> Voting is now open on the Bound-Erased Generic Types RFC, as announced
> in the Intent to Vote message earlier this week.
>
> The vote started on 2026-06-14 at 16:50 UTC and ends on 2026-06-28 at 17:00
> UTC.
>
> RFC: https://wiki.php.net/rfc/bound_erased_generic_types
> Discussion thread: https://news-web.php.net/php.internals/130816
> Implementation: https://github.com/php/php-src/pull/21969
To my own surprise, I am voting yes on this proposal.

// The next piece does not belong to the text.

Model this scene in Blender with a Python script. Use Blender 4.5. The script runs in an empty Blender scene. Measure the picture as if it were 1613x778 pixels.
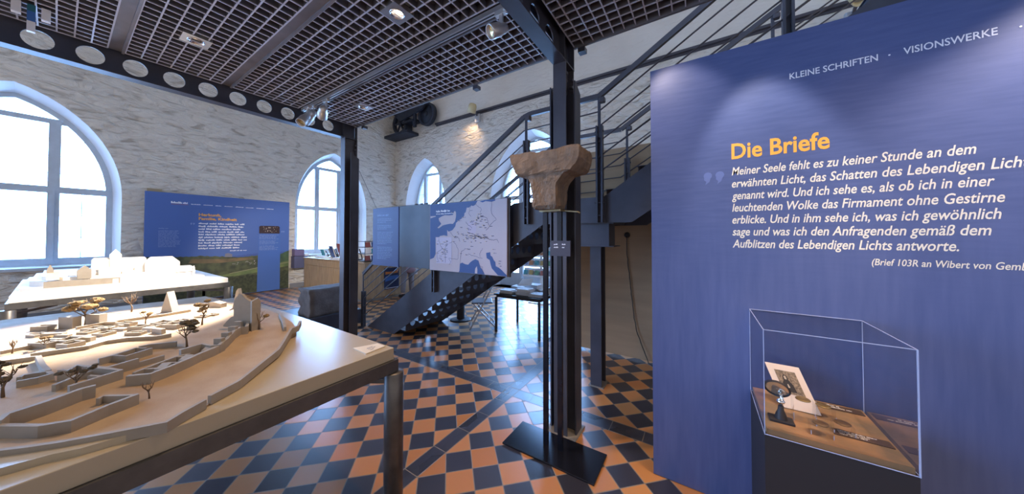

I still believe that refied generics should be the goal. To that end,
I think we should be able to merge this and in minor versions, fix
"soundness" and implementation holes as "bug" fixes on that route. If
internals can agree on this, and then the community can communicate
this through education, promotion, documentation, etc, then this RFC
is simply a useful stepping stone.
This is based on my own experience playing with the RFC, which
included reporting 2 bugs in the implementation on the RFC. To be
honest, it's not too useful to me. I very quickly run up against some
limitation when trying to build useful things. Most notably, we need
to be able to define lower bounds (syntax pending, obviously):
class Option<+A>
{
// B >: A means B is an ancestor of A
// Since all As are Bs, you can return the A here
function get_or_default<B >: A>(Option $option, B $default): B
{
return $option->has_some()
? $option->get()
: $default;
}
// todo: the rest of the implementation
}
You can't take `A $default` and return `A` because this violates the
variance laws: a covariant type A cannot be used in parameter
position. So alternatively you could solve this with `inout A
$default` or similar.
This lower bound thing inevitably happens when I try working with
iterators too. But if the RFC passed, I would hope we could pass such
additional things without too much controversy.